By Dr Shailendra B Singh and Dr Amanda H A Watson

This piece is the third in a series that addresses media freedom in Papua New Guinea.

In this part, the authors compare a media law that was in place in Fiji for years with a proposed media policy in PNG this year.

Fiji’s media law

Soon after a coup in Fiji in 2006, the Fijian media sector faced a number of restrictions. At times, there were military censors in newsrooms. The punitive Fiji Media Industry Development Decree (later transformed to ‘Act’) was introduced in 2010.

The law was in place in Fiji for nearly 13 years but was repealed by the newly-elected government in a parliamentary vote on 6 April this year. Before it was repealed, Fiji’s media act loomed over the media sector like a guillotine, threatening substantial financial penalties and gaol terms for those in breach.

Media freedom in PNG

Papua New Guinea has had a resilient democracy since 1975. The country’s home-grown constitution has been upheld and maintained. Media freedom is enshrined in the PNG constitution and there has been relative media freedom for decades.

As was explained in an earlier piece in this series, the Minister for Information and Communication Technology Hon. Timothy Masiu, MP is considering introducing a media policy in PNG for the first time.

Similarities between Fiji’s recent law and a proposed PNG media policy

There are a number of similarities between the restrictive law that was in place for more than a decade in Fiji and the first draft of a proposed media development policy released in PNG in February this year. Four similarities will be discussed here.

Firstly, the draft of the PNG media policy that came out in February suggested that the Media Council of Papua New Guinea would become a legislated body with regulatory responsibilities.

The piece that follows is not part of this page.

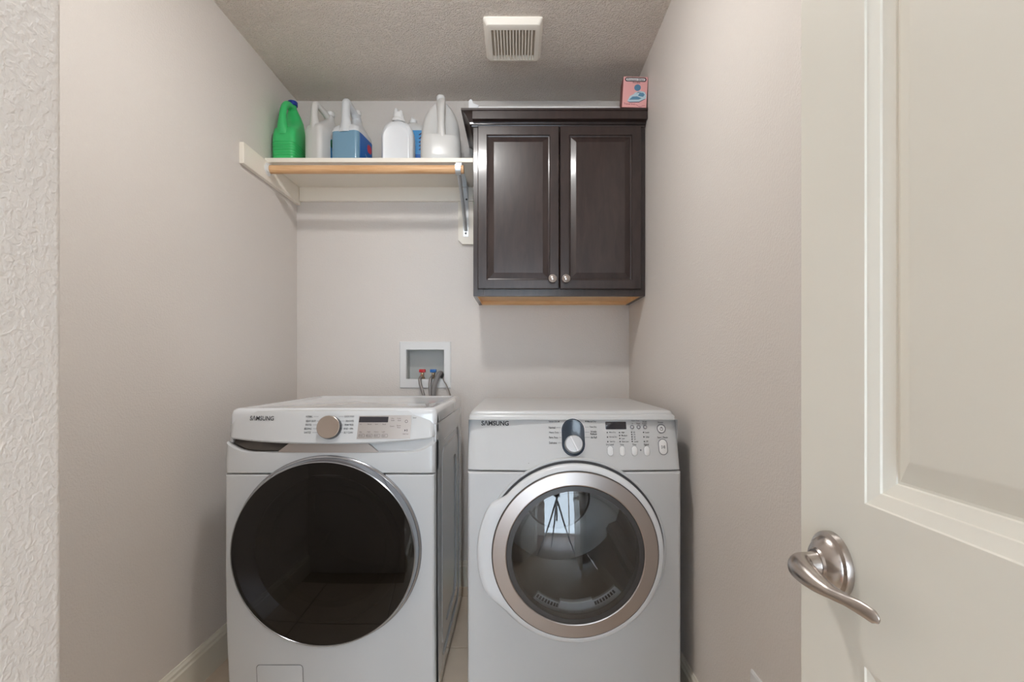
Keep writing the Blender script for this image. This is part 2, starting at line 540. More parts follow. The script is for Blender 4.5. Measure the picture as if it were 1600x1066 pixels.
# ------------------------------------------------------------------ open door on the right
DX, DT = 0.334, 0.035
DY0, DY1 = -0.135, 0.588      # hinge edge, latch edge
root = bpy.data.objects.new('door_1', None); COL.objects.link(root)
OFF['door_1'] = Vector((DX + DT / 2, DY0, 0)); root.location = OFF['door_1']
root['kind'] = 'structure'
root['label'] = 'open cream panelled door with a satin nickel lever, nearest the camera on the right'
def door_face(bm, X, sgn):
    """sgn -1: face looks towards -X"""
    panels = [(0.155 - .02, 0.841), (0.998, 1.90)]
    ys0, ys1 = DY0 + .107, DY1 - .107
    F = lambda y, z, d: (X - sgn * d * 1.0, y, z)
    # flat stiles and rails round two openings, as quads
    zc = [0.008, panels[0][0], panels[0][1], panels[1][0], panels[1][1], 2.03]
    yc = [DY0, ys0, ys1, DY1]
    for i in range(3):
        for j in range(5):
            if i == 1 and j in (1, 3): continue
            flat(bm, [(yc[i], zc[j]), (yc[i + 1], zc[j]), (yc[i + 1], zc[j + 1]), (yc[i], zc[j + 1])], lambda a, b: F(a, b, 0))
    prof = [(0, 0), (.0010, .0018), (.0125, .0060), (.0132, .0080), (.0240, .0122), (.0250, .0136), (.0275, .0136), (.0475, .0052), (.0505, .0046)]
    for (z0, z1) in panels:
        loops = []
        for t, d in prof:
            loops.append([F(a, b, d) for a, b in ((ys0 + t, z0 + t), (ys1 - t, z0 + t), (ys1 - t, z1 - t), (ys0 + t, z1 - t))])
        loft(bm, loops, False, True)
bm = bmn()
door_face(bm, DX, -1); door_face(bm, DX + DT, 1)
for (a, b, c, d) in ((DY0, 0.008, DY1, 0.008), (DY1, 0.008, DY1, 2.03), (DY1, 2.03, DY0, 2.03), (DY0, 2.03, DY0, 0.008)):
    bm.faces.new([bm.verts.new(p) for p in ((DX, a, b), (DX, c, d), (DX + DT, c, d), (DX + DT, a, b))])
bmesh.ops.remove_doubles(bm, verts=bm.verts[:], dist=1e-5)
leaf = obj('door_leaf', bm, M['door'], root, smooth=True, angle=12)
# lever handle
LY, LZ = 0.528, 0.9215
bm = bmn()
lathe(bm, (DX, LY, LZ), (-1, 0, 0), [(.0335, 0), (.0335, .004), (.0325, .0065), (.0285, .0080), (.0275, .0105), (.0225, .0150), (.0165, .0175), (.0150, .0195), (.0, .0195)], 48)
rose = obj('handle_rose', bm, M['nickel'], root, angle=28, label='round stepped satin nickel rose')
bm = bmn(); lathe(bm, (DX - .016, LY, LZ - .0005), (-1, 0, 0), [(.0140, 0), (.0132, .004), (.0122, .010), (.0119, .018), (0, .018)], 32)
obj('handle_neck', bm, M['nickel'], root)
bm = bmn()
sweep(bm, [(.316, LY, .9215), (.304, LY, .9215), (.2980, .5252, .9217), (.2922, .5135, .9217), (.2905, .4970, .9210), (.2905, .4805, .9200), (.2918, .4640, .9200), (.2940, .4470, .9208), (.2970, .4330, .9206), (.3000, .4210, .9188), (.3012, .4160, .9172)],
      [(.0117, .0117), (.0117, .0117), (.0118, .0120), (.0116, .0124), (.0104, .0116), (.0082, .0098), (.0060, .0074), (.0055, .0050), (.0064, .0036), (.0062, .0028), (.0025, .0012)], 20, 6, up=(0, 0, 1))
obj('lever', bm, M['nickel'], root, angle=60)
bm = bmn(); lathe(bm, (DX - .027, LY - .0125, LZ - .004), (0, -1, -.3), [(.0022, -.002), (.0022, .0004), (0, .0004)], 12)
obj('set_screw', bm, M['seam'], root)
for zc in (0.25, 1.02, 1.80):
    bm = bmn()
    lathe(bm, (DX - .004, DY0 - .006, zc - .045), (0, 0, 1), [(0, 0), (.006, 0), (.006, .09), (0, .09)], 14)
    obj('hinge', bm, M['nickel'], root)
# casing of the doorway behind the camera
bm = bmn()
box(bm, XP, XP + .016, -0.31, -0.17, 0.0, 2.06); box(bm, 0.384, 0.40, -0.31, -0.17, 0, 2.06); box(bm, XP + .016, 0.384, -0.31, -0.17, 2.044, 2.06)
structure('trim_1', bm, M['trim'], 'cream door lining of the doorway behind the camera')

# ================================================================== LAMPS
def lamp(name, label, x, y, rad, shade):
    t = thing(name, label, 'lamp', (x, y, ZC))
    bm = bmn(); lathe(bm, (x, y, ZC), (0, 0, -1), [(0, 0), (rad + .012, 0), (rad + .012, .018), (rad + .002, .022), (0, .022)], 40)
    obj('lamp_base', bm, M['nickel'], t)
    bm = bmn(); lathe(bm, (x, y, ZC - .022), (0, 0, -1), [(rad, 0), (rad * .98, .010), (rad * .88, .023), (rad * .62, .036), (rad * .3, .042), (0, .044)], 40)
    obj('lamp_shade', bm, shade, t)
lamp('ceiling_lamp', 'round flush ceiling lamp with white glass shade above the laundry', -0.25, 1.22, 0.080, M['lampshade'])
lamp('ceiling_lamp', 'unseen round ceiling fill lamp with white glass shade, added in the hall', 0.85, -1.70, 0.17, M['hallfill'])  # added lamp, out of view: fill light for the machine fronts

# ================================================================== WASHING MACHINE
WX0, WX1, WC, WH = -0.956, -0.270, -0.613, 0.343
WB = 2.390
washer = thing('washing_machine', 'white front-loading washing machine with large dark round door, left of the dryer', 'washing machine', (WC, 2.0, 0))

def wY(x, z):
    u = (x - WC) / WH
    return 1.640 + (z - .885) * .25 - .022 * (1 - u * u)
def wedge(x):                                  # corner rounding amount 0..1
    e = (abs(x - WC) - (WH - .022)) / .022
    e = max(0.0, min(1.0, e))
    return 1 - math.sqrt(max(0, 1 - e * e))
def wbot(x):
    u = abs(x - WC) / WH
    return .8775 + .016 * u ** 2.5
def wmap(x, z, d=0.0):
    return (x, wY(x, z) - d, z)
def wpx(px, py):
    x, z = 0, .93
    for _ in range(4):
        Y = wY(x, z) if _ else 1.63
        x, _y, z = at(px, py, Y)
    return x, z

# control panel: section strung along x
bm = bmn()
rows = []
xs = [WX0 + .022 * (1 - math.cos(k * PI / 16)) for k in range(9)]
xs = xs + [WX0 + .022 + (WX1 - WX0 - .044) * k / 30 for k in range(1, 30)] + [WX1 - (x - WX0) for x in reversed(xs)]
for x in xs:
    e = wedge(x)
    zb, zt = wbot(x) + .016 * e, .986 - .022 * e
    yo = .020 * e
    sec = [(1.70, zb + .004), (wY(x, zb) + .018 + yo, zb), (wY(x, zb) + .004 + yo, zb + .001), (wY(x, zb) + yo, zb + .006),
           (wY(x, (zb + zt) / 2) + yo, (zb + zt) / 2), (wY(x, zt) + yo, zt - .010), (wY(x, zt) + .003 + yo, zt - .003), (wY(x, zt) + .012 + yo, zt), (1.70, zt)]
    rows.append([(x, a, b) for a, b in sec])
loft(bm, rows, True, True)
wp = obj('control_panel', bm, M['white'], washer, angle=40)

# brand word and small marks
bm = bmn()
W = lambda d: (lambda a, b: wmap(a, b, d))
x0, z0 = wpx(390.5, 657); x1, z1 = wpx(428.5, 650)
put_text(bm, 'S\u039bMSUNG', x0, x1, z0, z1, W(.0008), .012)
obj('brand_lettering', bm, M['black'], wp, smooth=False, kind='stuff', label='black brand word at the left end')
bm = bmn()
def wtxt(b, s, px0, px1, py0, py1, bold=0.0, d=.0008):
    a0, c0 = wpx(px0, py1); a1, c1 = wpx(px1, py0)
    put_text(b, s, a0, a1, c0, c1, W(d), bold)
wtxt(bm, 'Smart', 393, 402, 684, 688)
for (px, s) in ((404.5, 0), (412, 1)):
    a0, c0 = wpx(px, 688.2); a1, c1 = wpx(px + 4.2, 683)
    lo = rr((a0 + a1) / 2, (c0 + c1) / 2, a1 - a0, c1 - c0, .002 if s else .004, 3); li = rr((a0 + a1) / 2, (c0 + c1) / 2, (a1 - a0) * .6, (c1 - c0) * .6, .001, 3)
    ringflat(bm, lo, li, W(.0008))
L = [('NORMAL', 478, 489, 651), ('HEAVY DUTY', 478, 494, 658), ('WHITES', 477, 487, 664), ('BEDDING', 475.5, 487, 670), ('SANITIZE', 475, 486, 676)]
for s, a, b, y in L:
    wtxt(bm, s, a, b, y - 1.5, y + 1.5, .01)
Rr = [('QUICK WASH', 538, 553.5, 651), ('DELICATES', 540, 553, 658), ('PERM PRESS', 538.5, 552.5, 664), ('RINSE + SPIN', 537, 552, 670), ('SELF CLEAN', 537, 551.5, 676)]
for s, a, b, y in Rr:
    wtxt(bm, s, a, b, y - 1.5, y + 1.5, .01)
wtxt(bm, 'Sensor', 645, 651, 651.5, 654)
obj('panel_lettering', bm, M['black'], wp, smooth=False, kind='stuff', label='small black programme names')
bm = bmn()
for (a, b, y) in ((490, 498, 651), (495, 498, 658), (489, 496, 664), (489, 496, 670), (488, 497, 676), (529, 537, 651), (531, 539, 658), (532, 537, 664), (532, 536, 670), (530, 536, 676)):
    a0, c0 = wpx(a, y + .25); a1, c1 = wpx(b, y - .25)
    flat(bm, [(a0, c0), (a1, c0), (a1, c1), (a0, c1)], W(.0007))
obj('pointer_lines', bm, M['grey_print'], wp, smooth=False, kind='stuff')
bm = bmn(); wtxt(bm, 'Steam Cycle', 476, 490, 685.5, 688.5)
a0, c0 = wpx(472, 689); a1, c1 = wpx(475, 685)
flat(bm, rr((a0 + a1) / 2, (c0 + c1) / 2, a1 - a0, c1 - c0, .002, 3), W(.0008))
obj('blue_lettering', bm, M['blue_print'], wp, smooth=False, kind='stuff', label='pale blue words under the dial')

# dial
dx_, dz_ = wpx(516, 668.5)
nrm = Vector((0, -1, .25)).normalized()
c = Vector(wmap(dx_, dz_, 0))
bm = bmn(); lathe(bm, c, nrm, [(.0385, -.004), (.0385, .004), (.0375, .016), (.0368, .018)], 64)
dl = obj('dial', bm, M['display'], washer, label='round programme dial with champagne metal face')
bm = bmn(); lathe(bm, c, nrm, [(.0368, .018), (.0366, .0205), (.0355, .0212), (.018, .0204), (0, .020)], 64)
obj('dial_face', bm, M['dial'], dl, angle=20)

# touch panel with display
def wquad(bm, pts, d0, d1):
    P = [wpx(*p) for p in pts]
    n = 14
    top = [(P[0][0] + (P[1][0] - P[0][0]) * k / n, P[0][1] + (P[1][1] - P[0][1]) * k / n) for k in range(n + 1)]
    bot = [(P[3][0] + (P[2][0] - P[3][0]) * k / n, P[3][1] + (P[2][1] - P[3][1]) * k / n) for k in range(n + 1)]
    loop = bot + list(reversed(top))
    loft(bm, [[wmap(a, b, d0) for a, b in loop], [wmap(a, b, d1) for a, b in loop]])
    vt = [bm.verts.new(wmap(a, b, d1)) for a, b in top]; vb = [bm.verts.new(wmap(a, b, d1)) for a, b in bot]
    for k in range(n): bm.faces.new((vb[k], vb[k + 1], vt[k + 1], vt[k]))
bm = bmn(); wquad(bm, [(561.5, 650), (643, 649), (641, 685.5), (557.5, 686)], -.002, .0022)
tp = obj('touch_panel', bm, M['taupe'], washer, label='taupe metallic touch panel')
bm = bmn(); wquad(bm, [(562.5, 651.2), (607.5, 651.2), (606.5, 660), (561, 660)], .001, .0028)
obj('display', bm, M['display'], tp, label='dark display window')
bm = bmn()
def ttxt(s, a, b, y0, y1): wtxt(bm, s, a, b, y0, y1, .0, .0030)
for s, a, b in (('Temp', 562, 565.5), ('Rinse', 575, 581), ('Spin', 586.5, 591), ('Soil', 598, 603)): ttxt(s, a, b, 662, 664)
for s, a, b in (('Hot', 562, 566), ('High', 574, 579), ('Heavy', 585, 592), ('Light', 597, 602)): ttxt(s, a, b, 674, 676)
for s, a, b in (('Temp', 561, 567), ('Rinse', 573, 580), ('Spin', 585.5, 591), ('Soil', 598, 602)): ttxt(s, a, b, 679.5, 682)
for s, a, b, y in (('Pre', 612, 616, 654), ('Soak', 611.5, 617, 657), ('Delay', 621, 627, 654), ('End', 622, 626.5, 657), ('Steam', 609.5, 616.5, 666), ('Extra', 620.5, 626.5, 665), ('Rinse', 621, 626, 668)): ttxt(s, a, b, y - 1, y + 1)
ttxt('Hold 3 sec', 629.5, 638.5, 677, 679)
for px in (562, 574, 586, 598):
    a0, c0 = wpx(px - 1.3, 683.3); a1, c1 = wpx(px + 8.3, 678.2)
    ringflat(bm, rr((a0 + a1) / 2, (c0 + c1) / 2, a1 - a0, c1 - c0, .003, 3), rr((a0 + a1) / 2, (c0 + c1) / 2, a1 - a0 - .0012, c1 - c0 - .0012, .0025, 3), W(.0029))
a0, c0 = wpx(635.3, 658.5)
ringflat(bm, circ(a0, c0, .0048, 20), circ(a0, c0, .0036, 20), W(.0030))
a0, c0 = wpx(634.5, 672.5)
flat(bm, [(a0 - .0045, c0 - .0035), (a0, c0), (a0 - .0045, c0 + .0035)], W(.0030))
for q in (.0015, .0038): flat(bm, [(a0 + q, c0 - .0035), (a0 + q + .0012, c0 - .0035), (a0 + q + .0012, c0 + .0035), (a0 + q, c0 + .0035)], W(.0030))
obj('touch_lettering', bm, M['black'], tp, smooth=False, kind='stuff')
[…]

This has parallels with Fiji’s Media Industry Development Authority, which was constituted by the relevant minister.

Secondly, like the proposed PNG policy, Fiji’s policy was framed as a means to professionalise journalism. However, in Fiji, the policy had a chilling effect on journalists. An independent report on the Fiji media law found that, once the law came in, journalists feared retribution for critical reporting and so they tended to be cautious in their work.

There are concerns amongst media outlets, informed experts, non-government organisations and members of civil society that the proposed law may have a similar impact in PNG.

Thirdly, there was a short timeframe for consultation when the policies were initially proposed. In Fiji’s case, the timeframe was much shorter, with the media and interested others given just two and a half hours to provide feedback on a complex, 50-page draft media decree that eventually became law.

Fourthly, both mention training of journalists, but the Fiji authority was fairly inactive in this regard.

What PNG can learn from Fiji

Experiences from Fiji indicate that PNG should tread carefully with any new media legislation that brings in government control. The impact of the Fiji media act after more than a decade was aptly summed up in the 2022 Reporters Without Borders World Press Freedom Index.

The index rated Fiji as the ‘worst place in the Pacific region for journalists’, largely because of the media act. The broader implications for democracy are clear. In Freedom House’s 2020 Freedom in the World Report, Fiji managed only a ‘partly free’ ranking, in part due its ‘restrictive press laws’.

Unlike in Fiji where media houses had less than half a day to respond to a draft media decree, the Minister for Information and Communication Technology Hon. Timothy Masiu, MP has been taking on board feedback.

He has acknowledged written submissions and hosted a day-long workshop to gain insights from relevant bodies such as the Media Council of PNG and Transparency International.

At the workshop, the department secretary Mr Steven Matainaho did his best to answer all questions from attendees. There was plenty of time for discussion.

Informed commentators and concerned bodies remain hopeful that the idea of introducing a media law in PNG will be ditched. It would be in the best interests of democracy in PNG if the media policy progresses no further.

The new government in Fiji recently took the widely hailed decision to revoke that country’s repressive media law.

Pacific Freedom Forum, a non-government organisation, celebrated Fiji’s decision as a win for media freedom in its statement on World Press Freedom Day this month. The authors urge the government of PNG to take a similar approach and abandon consideration of a media law.